Além da LGPD, existem outras leis que orientam a segurança jurídica das atividades em um ambiente de ensino e pesquisa. São elas:
• Código Civil – Lei nº 10.406/2002
• Código de Defesa do Consumidor – Lei nº 8.078/1990
• Constituição da República Federativa do Brasil (CF)
• Marco Civil da Internet – Lei nº 12.965 de 2014
• Regulamentação do Marco Civil da Internet – Decreto nº 8.771 de 2016
• Lei de Informatica – Lei 11.077/04; 10.176/01 e 8248/91
• Consolidação das Leis do Trabalho (CLT) – Decreto-Lei nº 5.452/1943
• Lei de incentivo a pesquisa e desenvolvimento em eficiência energética – Lei 9.991/00
• Lei do Bem – Lei 11.196/05
• Lei de importações de bens destinados à pesquisa científica e tecnológica – Lei 8.010/90
• Lei das Organizações da Sociedade Civil de Interesse Público (OSCIP) – Lei 9.790/99
Mais do que princípios, a LGPD trouxe uma mudança de cultura nas organizações, agregando maior responsabilidade no trato com dados pessoais.
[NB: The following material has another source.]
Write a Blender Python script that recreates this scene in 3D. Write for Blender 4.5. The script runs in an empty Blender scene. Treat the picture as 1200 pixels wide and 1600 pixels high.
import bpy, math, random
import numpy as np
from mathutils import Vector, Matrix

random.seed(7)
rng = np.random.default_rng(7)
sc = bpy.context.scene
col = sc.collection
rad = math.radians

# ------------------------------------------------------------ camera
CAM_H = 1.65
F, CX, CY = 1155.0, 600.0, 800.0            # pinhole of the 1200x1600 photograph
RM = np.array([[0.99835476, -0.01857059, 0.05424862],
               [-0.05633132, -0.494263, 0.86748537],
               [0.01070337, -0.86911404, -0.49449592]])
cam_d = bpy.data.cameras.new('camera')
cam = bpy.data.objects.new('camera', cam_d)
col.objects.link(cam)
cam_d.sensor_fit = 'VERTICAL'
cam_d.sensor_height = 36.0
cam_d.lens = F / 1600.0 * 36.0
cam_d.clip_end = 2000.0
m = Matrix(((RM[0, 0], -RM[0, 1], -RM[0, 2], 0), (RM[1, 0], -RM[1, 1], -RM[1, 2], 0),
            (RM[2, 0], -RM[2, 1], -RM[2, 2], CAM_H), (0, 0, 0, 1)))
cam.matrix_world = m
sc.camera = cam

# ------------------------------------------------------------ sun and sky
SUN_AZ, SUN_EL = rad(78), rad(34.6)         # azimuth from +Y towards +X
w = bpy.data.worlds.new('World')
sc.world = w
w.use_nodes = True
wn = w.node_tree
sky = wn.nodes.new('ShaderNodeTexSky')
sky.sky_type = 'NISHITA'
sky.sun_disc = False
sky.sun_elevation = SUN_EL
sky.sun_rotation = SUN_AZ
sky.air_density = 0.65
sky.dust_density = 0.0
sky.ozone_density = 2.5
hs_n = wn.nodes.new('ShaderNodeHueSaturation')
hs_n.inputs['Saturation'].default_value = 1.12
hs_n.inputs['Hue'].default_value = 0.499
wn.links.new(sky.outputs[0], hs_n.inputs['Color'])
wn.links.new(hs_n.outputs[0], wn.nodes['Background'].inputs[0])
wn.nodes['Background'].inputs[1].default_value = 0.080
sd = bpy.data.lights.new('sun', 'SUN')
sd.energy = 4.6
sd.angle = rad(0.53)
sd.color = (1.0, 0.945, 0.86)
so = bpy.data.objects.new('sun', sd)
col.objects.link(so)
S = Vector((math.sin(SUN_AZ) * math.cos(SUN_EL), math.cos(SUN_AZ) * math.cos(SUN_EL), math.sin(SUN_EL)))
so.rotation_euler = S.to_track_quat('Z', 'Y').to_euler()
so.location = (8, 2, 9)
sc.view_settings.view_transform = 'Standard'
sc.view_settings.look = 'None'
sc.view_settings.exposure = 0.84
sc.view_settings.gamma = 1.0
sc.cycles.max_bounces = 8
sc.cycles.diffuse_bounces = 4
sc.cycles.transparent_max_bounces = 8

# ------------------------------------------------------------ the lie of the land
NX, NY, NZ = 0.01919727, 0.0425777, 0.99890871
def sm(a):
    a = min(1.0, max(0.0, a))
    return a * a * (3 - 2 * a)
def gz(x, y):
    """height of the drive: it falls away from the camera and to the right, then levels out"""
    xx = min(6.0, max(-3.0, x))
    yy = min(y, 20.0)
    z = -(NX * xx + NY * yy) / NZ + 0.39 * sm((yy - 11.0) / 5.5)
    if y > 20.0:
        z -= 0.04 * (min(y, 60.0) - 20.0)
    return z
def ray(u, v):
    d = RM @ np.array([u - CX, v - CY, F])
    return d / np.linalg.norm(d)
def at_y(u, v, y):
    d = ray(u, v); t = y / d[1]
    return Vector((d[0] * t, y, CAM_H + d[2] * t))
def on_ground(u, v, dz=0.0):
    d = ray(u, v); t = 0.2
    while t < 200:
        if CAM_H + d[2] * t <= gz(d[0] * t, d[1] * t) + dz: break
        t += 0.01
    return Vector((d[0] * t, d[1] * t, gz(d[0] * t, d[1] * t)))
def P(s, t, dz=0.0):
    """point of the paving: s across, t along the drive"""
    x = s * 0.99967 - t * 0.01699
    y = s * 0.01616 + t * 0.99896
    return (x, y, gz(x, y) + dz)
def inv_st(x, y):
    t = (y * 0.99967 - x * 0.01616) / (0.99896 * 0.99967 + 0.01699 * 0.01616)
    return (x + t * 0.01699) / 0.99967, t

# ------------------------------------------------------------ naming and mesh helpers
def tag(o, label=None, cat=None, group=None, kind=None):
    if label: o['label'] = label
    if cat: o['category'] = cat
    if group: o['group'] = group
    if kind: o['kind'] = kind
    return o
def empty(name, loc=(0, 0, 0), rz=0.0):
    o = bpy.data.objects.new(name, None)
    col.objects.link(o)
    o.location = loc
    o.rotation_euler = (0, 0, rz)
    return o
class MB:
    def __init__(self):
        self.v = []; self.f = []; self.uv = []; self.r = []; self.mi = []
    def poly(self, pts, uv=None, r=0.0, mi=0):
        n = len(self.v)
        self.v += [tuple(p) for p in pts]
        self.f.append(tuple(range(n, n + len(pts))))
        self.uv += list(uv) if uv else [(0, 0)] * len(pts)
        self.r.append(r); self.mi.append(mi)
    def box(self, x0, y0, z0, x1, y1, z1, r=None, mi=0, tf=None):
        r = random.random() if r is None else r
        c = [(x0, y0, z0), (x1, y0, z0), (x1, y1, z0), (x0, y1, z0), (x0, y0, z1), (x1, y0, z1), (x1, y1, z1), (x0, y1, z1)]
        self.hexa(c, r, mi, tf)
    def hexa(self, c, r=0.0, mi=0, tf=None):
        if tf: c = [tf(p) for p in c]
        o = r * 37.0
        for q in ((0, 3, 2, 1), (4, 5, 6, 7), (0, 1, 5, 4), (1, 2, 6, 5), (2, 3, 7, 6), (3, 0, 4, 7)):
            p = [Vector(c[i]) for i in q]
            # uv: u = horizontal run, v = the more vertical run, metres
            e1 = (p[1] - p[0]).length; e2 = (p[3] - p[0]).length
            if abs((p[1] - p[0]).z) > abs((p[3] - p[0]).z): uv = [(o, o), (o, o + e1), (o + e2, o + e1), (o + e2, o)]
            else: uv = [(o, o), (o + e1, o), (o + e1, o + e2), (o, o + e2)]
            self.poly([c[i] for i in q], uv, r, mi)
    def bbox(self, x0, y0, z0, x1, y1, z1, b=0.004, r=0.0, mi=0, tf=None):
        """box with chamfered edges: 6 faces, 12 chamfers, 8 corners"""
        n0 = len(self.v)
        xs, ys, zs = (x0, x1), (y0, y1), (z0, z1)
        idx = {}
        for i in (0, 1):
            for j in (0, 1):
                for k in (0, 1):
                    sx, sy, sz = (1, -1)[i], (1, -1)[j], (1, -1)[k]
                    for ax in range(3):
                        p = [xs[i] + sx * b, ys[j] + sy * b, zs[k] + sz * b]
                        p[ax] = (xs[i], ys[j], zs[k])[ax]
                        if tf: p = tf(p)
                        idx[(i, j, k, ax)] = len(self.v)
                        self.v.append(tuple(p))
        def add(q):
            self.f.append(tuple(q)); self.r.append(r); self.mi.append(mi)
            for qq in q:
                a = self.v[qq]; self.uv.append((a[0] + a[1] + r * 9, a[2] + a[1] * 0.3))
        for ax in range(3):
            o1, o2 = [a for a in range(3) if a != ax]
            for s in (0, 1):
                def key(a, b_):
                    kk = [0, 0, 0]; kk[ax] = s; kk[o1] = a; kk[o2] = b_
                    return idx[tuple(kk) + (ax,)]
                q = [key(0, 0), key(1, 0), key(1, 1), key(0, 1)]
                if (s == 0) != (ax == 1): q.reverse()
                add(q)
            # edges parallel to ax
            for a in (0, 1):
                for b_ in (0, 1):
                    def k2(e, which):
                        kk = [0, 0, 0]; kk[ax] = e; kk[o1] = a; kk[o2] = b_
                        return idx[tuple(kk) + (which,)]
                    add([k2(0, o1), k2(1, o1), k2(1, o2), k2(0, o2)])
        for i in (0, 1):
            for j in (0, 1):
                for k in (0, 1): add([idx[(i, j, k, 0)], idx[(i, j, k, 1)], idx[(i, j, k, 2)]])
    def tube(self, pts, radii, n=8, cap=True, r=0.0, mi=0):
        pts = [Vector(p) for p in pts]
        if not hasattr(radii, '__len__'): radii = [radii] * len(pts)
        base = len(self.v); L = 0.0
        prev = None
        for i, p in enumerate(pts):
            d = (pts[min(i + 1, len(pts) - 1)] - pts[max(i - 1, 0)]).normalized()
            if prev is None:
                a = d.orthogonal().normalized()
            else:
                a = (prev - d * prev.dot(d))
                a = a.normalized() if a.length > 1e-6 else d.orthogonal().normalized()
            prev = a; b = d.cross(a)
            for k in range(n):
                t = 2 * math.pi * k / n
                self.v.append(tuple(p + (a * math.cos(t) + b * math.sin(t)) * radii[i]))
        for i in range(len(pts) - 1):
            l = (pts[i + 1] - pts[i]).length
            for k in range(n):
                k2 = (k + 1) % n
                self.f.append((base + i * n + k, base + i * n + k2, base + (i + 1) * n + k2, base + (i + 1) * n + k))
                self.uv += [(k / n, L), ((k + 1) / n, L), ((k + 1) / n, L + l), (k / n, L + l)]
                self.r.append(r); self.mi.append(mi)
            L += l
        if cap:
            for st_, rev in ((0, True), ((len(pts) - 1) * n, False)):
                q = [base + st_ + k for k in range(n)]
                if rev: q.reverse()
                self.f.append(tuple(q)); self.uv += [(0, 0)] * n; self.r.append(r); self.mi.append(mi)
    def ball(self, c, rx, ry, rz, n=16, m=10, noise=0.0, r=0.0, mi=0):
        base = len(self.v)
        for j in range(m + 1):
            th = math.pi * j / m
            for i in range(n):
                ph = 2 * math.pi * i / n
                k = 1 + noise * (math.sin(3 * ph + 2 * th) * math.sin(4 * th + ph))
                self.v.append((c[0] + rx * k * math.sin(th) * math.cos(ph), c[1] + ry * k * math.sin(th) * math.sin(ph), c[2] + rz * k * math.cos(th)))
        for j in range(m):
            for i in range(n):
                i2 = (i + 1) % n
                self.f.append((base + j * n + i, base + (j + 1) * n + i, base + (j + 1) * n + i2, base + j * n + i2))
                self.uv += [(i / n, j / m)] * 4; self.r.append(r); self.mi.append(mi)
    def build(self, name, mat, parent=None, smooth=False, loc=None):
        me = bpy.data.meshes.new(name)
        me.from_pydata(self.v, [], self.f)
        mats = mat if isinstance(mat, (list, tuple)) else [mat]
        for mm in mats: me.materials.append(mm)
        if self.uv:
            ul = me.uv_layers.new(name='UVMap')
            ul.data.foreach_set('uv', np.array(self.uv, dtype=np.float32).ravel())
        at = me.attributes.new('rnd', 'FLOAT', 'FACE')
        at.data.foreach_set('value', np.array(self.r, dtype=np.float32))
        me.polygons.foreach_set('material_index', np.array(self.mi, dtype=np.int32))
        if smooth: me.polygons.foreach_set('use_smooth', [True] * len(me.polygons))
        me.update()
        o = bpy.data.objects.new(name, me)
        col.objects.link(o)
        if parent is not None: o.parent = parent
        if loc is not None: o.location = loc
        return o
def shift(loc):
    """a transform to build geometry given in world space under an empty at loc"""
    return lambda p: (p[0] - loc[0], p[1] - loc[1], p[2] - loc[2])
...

Isso porque a utilização ou forma de processamento indevido desses dados pode gerar graves danos às pessoas físicas a quem essas informações pertencem.
Não há outra saída senão se preparar para esse novo cenário, com o cumprimento das definições. Portanto, é muito importante estar em linha com o tratamento e o armazenamento adequados das informações dos titulares, e estar pronto para atender às solicitações deles, caso os solicitem, dentro do prazo de até 15 dias. Até porque quem não estiver alinhado sofrerá advertências e multas pesadas. Além disso, o ambiente educacional e de pesquisa precisa ser exemplo de cumprimento dos direitos humanos e de conformidade com as leis.